= Dataset content =

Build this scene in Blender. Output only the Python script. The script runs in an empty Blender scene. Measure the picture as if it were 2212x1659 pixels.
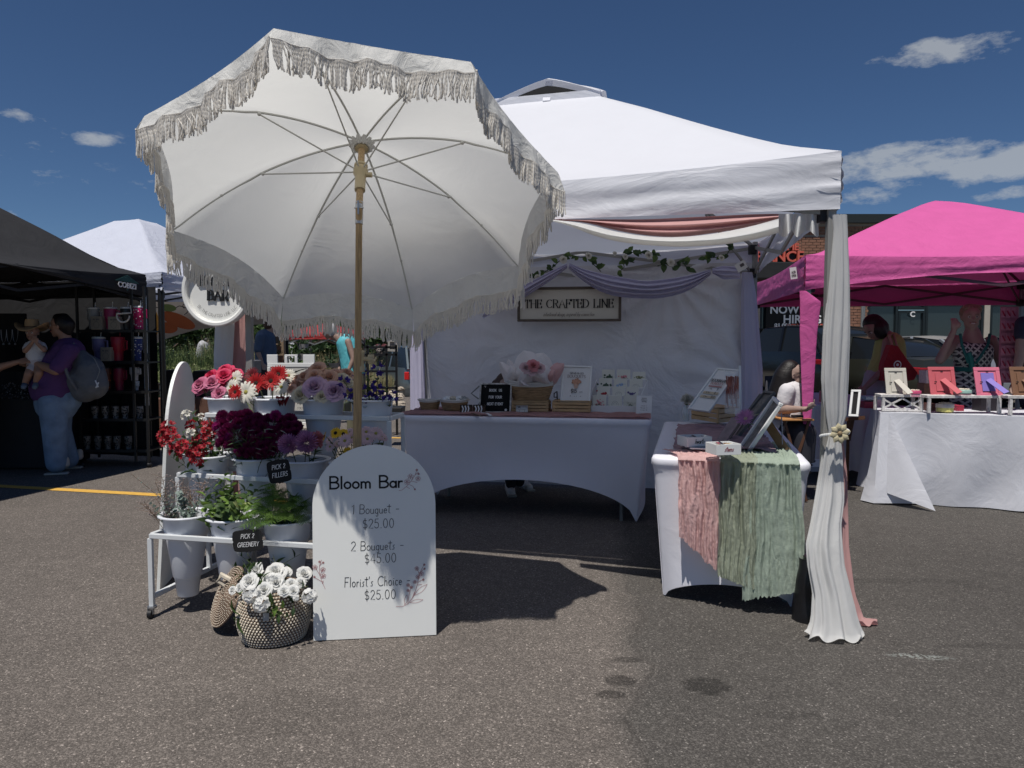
import bpy, math, random
from mathutils import Vector, Matrix, noise
from math import sin, cos, pi, radians, sqrt, atan2
random.seed(7)
SC = bpy.context.scene
COL = SC.collection
V = Vector
# ------------------------------------------------------------ camera, sky, sun, exposure
CH, FPX = 1.33, 1593.0
PITCH = math.atan(89.5 / 1593.0)
cam_d = bpy.data.cameras.new('camera'); cam = bpy.data.objects.new('camera', cam_d); COL.objects.link(cam)
cam_d.sensor_width = 36.0; cam_d.lens = 36.0 * FPX / 2212.0; cam_d.clip_start = 0.05; cam_d.clip_end = 3000
cam.location = (0, 0, CH); cam.rotation_euler = (pi / 2 - PITCH, 0, 0)
SC.camera = cam
SUNV = V((0.148, 0.355, -1.0)).normalized()          # direction the light travels
SUN_EL = math.asin(-SUNV.z)
sun_d = bpy.data.lights.new('sun', 'SUN'); sun = bpy.data.objects.new('sun', sun_d); COL.objects.link(sun)
sun_d.energy = 4.5; sun_d.angle = radians(0.53); sun_d.color = (1.0, 0.955, 0.89)
sun.rotation_euler = SUNV.to_track_quat('-Z', 'Y').to_euler(); sun.location = (0, 0, 30)
world = bpy.data.worlds.new('World'); SC.world = world; world.use_nodes = True
wn = world.node_tree; wn.nodes.clear()
def NN(nt, t, **kw):
 n = nt.nodes.new(t)
 for k, v in kw.items():
  if k in ('op',): n.operation = v
  elif k == 'blend': n.blend_type = v
  elif isinstance(k, str) and hasattr(n, k): setattr(n, k, v)
 return n
sky = wn.nodes.new('ShaderNodeTexSky'); sky.sky_type = 'NISHITA'; sky.sun_disc = False
sky.sun_elevation = SUN_EL; sky.sun_rotation = math.atan2(-SUNV.x, -SUNV.y)
sky.altitude = 1700; sky.air_density = 1.0; sky.dust_density = 0.1; sky.ozone_density = 3.0
bg = wn.nodes.new('ShaderNodeBackground'); wo = wn.nodes.new('ShaderNodeOutputWorld')
bg.inputs[1].default_value = 0.055
tc = wn.nodes.new('ShaderNodeTexCoord')
def vmath(op, a, b=None):
 n = wn.nodes.new('ShaderNodeVectorMath'); n.operation = op
 for i, s in enumerate((a, b)):
  if s is None: continue
  if isinstance(s, (tuple, list, V)): n.inputs[i].default_value = tuple(s)
  else: wn.links.new(s, n.inputs[i])
 return n
def smath(op, a, b=None, c=None, clamp=False):
 n = wn.nodes.new('ShaderNodeMath'); n.operation = op; n.use_clamp = clamp
 for i, s in enumerate((a, b, c)):
  if s is None: continue
  if isinstance(s, (int, float)): n.inputs[i].default_value = s
  else: wn.links.new(s, n.inputs[i])
 return n.outputs[0]
def ray(px, py):
 a, b = (px - 1106) / FPX, (829.5 - py) / FPX
 F = V((0, cos(PITCH), -sin(PITCH))); U = V((0, sin(PITCH), cos(PITCH)))
 return (F + V((a, 0, 0)) + U * b)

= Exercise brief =
All the material shown above is to be copied exactly, with no pictures carried over.

= Written solution =
Build this scene in Blender. Output only the Python script. The script runs in an empty Blender scene. Measure the picture as if it were 2212x1659 pixels.
import bpy, math, random
from mathutils import Vector, Matrix, noise
from math import sin, cos, pi, radians, sqrt, atan2
random.seed(7)
SC = bpy.context.scene
COL = SC.collection
V = Vector
# ------------------------------------------------------------ camera, sky, sun, exposure
CH, FPX = 1.33, 1593.0
PITCH = math.atan(89.5 / 1593.0)
cam_d = bpy.data.cameras.new('camera'); cam = bpy.data.objects.new('camera', cam_d); COL.objects.link(cam)
cam_d.sensor_width = 36.0; cam_d.lens = 36.0 * FPX / 2212.0; cam_d.clip_start = 0.05; cam_d.clip_end = 3000
cam.location = (0, 0, CH); cam.rotation_euler = (pi / 2 - PITCH, 0, 0)
SC.camera = cam
SUNV = V((0.148, 0.355, -1.0)).normalized()          # direction the light travels
SUN_EL = math.asin(-SUNV.z)
sun_d = bpy.data.lights.new('sun', 'SUN'); sun = bpy.data.objects.new('sun', sun_d); COL.objects.link(sun)
sun_d.energy = 4.5; sun_d.angle = radians(0.53); sun_d.color = (1.0, 0.955, 0.89)
sun.rotation_euler = SUNV.to_track_quat('-Z', 'Y').to_euler(); sun.location = (0, 0, 30)
world = bpy.data.worlds.new('World'); SC.world = world; world.use_nodes = True
wn = world.node_tree; wn.nodes.clear()
def NN(nt, t, **kw):
 n = nt.nodes.new(t)
 for k, v in kw.items():
  if k in ('op',): n.operation = v
  elif k == 'blend': n.blend_type = v
  elif isinstance(k, str) and hasattr(n, k): setattr(n, k, v)
 return n
sky = wn.nodes.new('ShaderNodeTexSky'); sky.sky_type = 'NISHITA'; sky.sun_disc = False
sky.sun_elevation = SUN_EL; sky.sun_rotation = math.atan2(-SUNV.x, -SUNV.y)
sky.altitude = 1700; sky.air_density = 1.0; sky.dust_density = 0.1; sky.ozone_density = 3.0
bg = wn.nodes.new('ShaderNodeBackground'); wo = wn.nodes.new('ShaderNodeOutputWorld')
bg.inputs[1].default_value = 0.055
tc = wn.nodes.new('ShaderNodeTexCoord')
def vmath(op, a, b=None):
 n = wn.nodes.new('ShaderNodeVectorMath'); n.operation = op
 for i, s in enumerate((a, b)):
  if s is None: continue
  if isinstance(s, (tuple, list, V)): n.inputs[i].default_value = tuple(s)
  else: wn.links.new(s, n.inputs[i])
 return n
def smath(op, a, b=None, c=None, clamp=False):
 n = wn.nodes.new('ShaderNodeMath'); n.operation = op; n.use_clamp = clamp
 for i, s in enumerate((a, b, c)):
  if s is None: continue
  if isinstance(s, (int, float)): n.inputs[i].default_value = s
  else: wn.links.new(s, n.inputs[i])
 return n.outputs[0]
def ray(px, py):
 a, b = (px - 1106) / FPX, (829.5 - py) / FPX
 F = V((0, cos(PITCH), -sin(PITCH))); U = V((0, sin(PITCH), cos(PITCH)))
 return (F + V((a, 0, 0)) + U * b)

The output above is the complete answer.